Vattenfall partners with Eliq

Vattenfall has partnered with Eliq to trial new technology for customer engagement and optimization of district heating in homes

District heating networks can contribute to a smart and decarbonised energy system. Today a majority of Swedish apartments are heated by district heating but most users have no clue of how much energy is used, or how they can optimise their heat apart from turning the radiator valve.
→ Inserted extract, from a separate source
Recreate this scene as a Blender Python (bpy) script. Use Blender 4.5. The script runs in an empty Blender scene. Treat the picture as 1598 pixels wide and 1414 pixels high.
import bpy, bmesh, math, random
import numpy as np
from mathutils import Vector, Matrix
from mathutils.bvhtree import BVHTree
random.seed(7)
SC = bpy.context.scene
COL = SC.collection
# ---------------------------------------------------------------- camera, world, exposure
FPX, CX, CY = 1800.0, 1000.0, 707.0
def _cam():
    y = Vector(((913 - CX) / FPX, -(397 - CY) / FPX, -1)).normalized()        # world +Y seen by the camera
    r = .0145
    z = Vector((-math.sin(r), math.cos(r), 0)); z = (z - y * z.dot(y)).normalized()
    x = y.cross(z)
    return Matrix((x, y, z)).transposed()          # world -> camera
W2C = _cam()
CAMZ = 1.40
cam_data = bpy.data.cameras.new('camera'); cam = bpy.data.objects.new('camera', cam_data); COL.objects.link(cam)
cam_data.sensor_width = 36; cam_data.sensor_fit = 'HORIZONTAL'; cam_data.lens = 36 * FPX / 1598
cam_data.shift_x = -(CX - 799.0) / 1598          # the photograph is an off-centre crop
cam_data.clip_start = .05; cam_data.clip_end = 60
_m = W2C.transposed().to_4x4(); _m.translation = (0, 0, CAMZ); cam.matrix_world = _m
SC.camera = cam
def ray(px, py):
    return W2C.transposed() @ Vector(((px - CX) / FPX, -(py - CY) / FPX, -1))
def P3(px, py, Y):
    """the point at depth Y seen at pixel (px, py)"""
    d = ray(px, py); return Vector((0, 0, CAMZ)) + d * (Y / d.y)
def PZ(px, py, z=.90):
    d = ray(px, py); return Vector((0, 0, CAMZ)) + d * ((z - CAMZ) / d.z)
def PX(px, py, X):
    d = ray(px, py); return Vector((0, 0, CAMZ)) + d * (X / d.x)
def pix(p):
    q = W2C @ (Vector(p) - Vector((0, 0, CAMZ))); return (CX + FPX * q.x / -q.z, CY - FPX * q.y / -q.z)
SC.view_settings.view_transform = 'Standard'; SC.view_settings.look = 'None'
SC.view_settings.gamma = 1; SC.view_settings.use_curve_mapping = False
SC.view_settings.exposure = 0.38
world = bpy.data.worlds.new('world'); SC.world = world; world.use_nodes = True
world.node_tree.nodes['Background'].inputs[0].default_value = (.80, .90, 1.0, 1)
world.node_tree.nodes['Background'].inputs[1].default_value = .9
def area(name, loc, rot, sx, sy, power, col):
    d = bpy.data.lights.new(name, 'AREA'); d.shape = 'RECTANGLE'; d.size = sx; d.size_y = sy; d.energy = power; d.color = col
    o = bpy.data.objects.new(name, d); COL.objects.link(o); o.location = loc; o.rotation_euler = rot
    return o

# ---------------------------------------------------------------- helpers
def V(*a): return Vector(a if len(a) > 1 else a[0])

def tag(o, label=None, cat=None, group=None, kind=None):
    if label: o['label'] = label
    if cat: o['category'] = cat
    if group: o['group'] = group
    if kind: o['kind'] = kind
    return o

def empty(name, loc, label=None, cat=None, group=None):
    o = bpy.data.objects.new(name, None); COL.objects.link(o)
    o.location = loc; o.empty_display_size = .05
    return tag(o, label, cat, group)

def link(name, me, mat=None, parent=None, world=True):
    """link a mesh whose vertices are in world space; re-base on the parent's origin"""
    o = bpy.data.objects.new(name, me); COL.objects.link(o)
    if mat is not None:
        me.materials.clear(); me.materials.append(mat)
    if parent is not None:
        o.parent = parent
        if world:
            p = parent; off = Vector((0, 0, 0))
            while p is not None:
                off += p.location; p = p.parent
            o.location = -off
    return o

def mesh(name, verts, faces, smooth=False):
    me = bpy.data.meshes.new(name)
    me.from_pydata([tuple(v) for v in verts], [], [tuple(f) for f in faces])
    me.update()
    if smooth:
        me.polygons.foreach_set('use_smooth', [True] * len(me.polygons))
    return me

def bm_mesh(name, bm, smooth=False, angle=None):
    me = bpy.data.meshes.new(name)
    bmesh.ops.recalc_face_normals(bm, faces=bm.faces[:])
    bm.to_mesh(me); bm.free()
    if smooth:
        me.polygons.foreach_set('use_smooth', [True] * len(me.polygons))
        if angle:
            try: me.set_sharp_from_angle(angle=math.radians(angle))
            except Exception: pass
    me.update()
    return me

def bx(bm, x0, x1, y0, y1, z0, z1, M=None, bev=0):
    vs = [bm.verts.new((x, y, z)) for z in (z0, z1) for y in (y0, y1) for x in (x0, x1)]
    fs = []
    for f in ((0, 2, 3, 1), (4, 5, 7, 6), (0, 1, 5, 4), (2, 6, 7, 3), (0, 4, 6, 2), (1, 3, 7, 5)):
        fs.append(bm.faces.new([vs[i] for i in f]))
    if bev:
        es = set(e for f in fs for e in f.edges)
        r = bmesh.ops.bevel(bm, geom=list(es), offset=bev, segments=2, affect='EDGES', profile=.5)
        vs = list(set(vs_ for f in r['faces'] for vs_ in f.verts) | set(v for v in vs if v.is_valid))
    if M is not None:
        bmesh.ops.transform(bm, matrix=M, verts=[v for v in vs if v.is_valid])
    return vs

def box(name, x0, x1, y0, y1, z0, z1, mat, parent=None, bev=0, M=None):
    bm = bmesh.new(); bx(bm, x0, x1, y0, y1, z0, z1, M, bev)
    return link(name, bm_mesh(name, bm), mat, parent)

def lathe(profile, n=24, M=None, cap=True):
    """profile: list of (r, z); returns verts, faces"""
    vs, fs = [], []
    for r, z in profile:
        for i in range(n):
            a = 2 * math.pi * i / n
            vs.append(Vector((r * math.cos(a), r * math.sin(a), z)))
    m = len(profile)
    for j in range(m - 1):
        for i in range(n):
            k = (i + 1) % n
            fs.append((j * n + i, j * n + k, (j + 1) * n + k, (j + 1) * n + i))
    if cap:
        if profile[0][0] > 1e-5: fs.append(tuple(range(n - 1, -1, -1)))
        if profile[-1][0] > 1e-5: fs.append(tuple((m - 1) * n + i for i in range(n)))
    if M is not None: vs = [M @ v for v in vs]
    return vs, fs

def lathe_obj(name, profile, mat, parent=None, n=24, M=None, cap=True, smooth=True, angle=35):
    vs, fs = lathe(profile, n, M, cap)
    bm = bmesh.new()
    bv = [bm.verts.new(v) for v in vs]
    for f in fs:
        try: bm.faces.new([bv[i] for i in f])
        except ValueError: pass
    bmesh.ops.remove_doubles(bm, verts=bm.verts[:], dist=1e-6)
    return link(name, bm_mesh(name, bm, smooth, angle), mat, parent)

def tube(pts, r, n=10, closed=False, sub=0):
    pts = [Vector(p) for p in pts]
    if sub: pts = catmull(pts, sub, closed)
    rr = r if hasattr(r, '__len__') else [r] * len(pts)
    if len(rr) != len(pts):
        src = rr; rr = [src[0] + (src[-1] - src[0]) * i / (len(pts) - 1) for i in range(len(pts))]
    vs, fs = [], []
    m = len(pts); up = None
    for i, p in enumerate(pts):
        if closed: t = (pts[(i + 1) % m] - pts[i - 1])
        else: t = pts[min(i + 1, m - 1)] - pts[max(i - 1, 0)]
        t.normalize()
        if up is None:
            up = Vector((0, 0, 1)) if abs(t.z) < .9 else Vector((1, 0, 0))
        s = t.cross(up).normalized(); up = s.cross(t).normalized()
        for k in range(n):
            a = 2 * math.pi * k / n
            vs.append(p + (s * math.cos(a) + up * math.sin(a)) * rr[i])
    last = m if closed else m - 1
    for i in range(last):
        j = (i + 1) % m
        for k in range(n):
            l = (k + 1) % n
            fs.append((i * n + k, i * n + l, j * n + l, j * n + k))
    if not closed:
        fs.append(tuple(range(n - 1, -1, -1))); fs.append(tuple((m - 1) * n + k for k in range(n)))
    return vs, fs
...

People who live in a centrally heated building don’t understand that their behaviour can help improving network efficiency and reduce CO2 emissions
–Joakim Botha, Founder and Head of Sales at Eliq

In order to raise customer engagement and optimise heat generation, Vattenfall has launched a trial in Gustavsberg, outside of Stockholm. The trial will equip homes with connected radiator valves and an app to motivate consumers to take part in optimising energy use within the community, in an effortless way, while enjoying a better indoor climate.
Vattenfall and Eliq as partners are creating a digitised, personal and user-friendly customer experience that we are testing together with our district heating customers in Gustavsberg. Together we can help our customers manage their consumption in an easier way and live fossil-free within a generation
–Ulrika Jardfelt, VP, BU Heat at Vattenfall
The app will provide customers with a personalised interface to understand their heat usage and allowing them to optimise it by smart scheduling functionality and participation in a demand-response program running in the background.
The project is carried out together with heating analytics partner QuantCo and Cosa, who provides connected thermostat valves to the participating apartments.
Vattenfall is one of Sweden’s largest utilities with 9.7 million customers across Europe using their energy. The company has a significant and growing business in district heating.
Heating and cooling constitute around half of the EU’s final energy consumption and is the biggest energy end-use sector, ahead of transport and electricity. Heat networks have been identified as a key method to decarbonise heat in cities and the sector is now growing across Europe.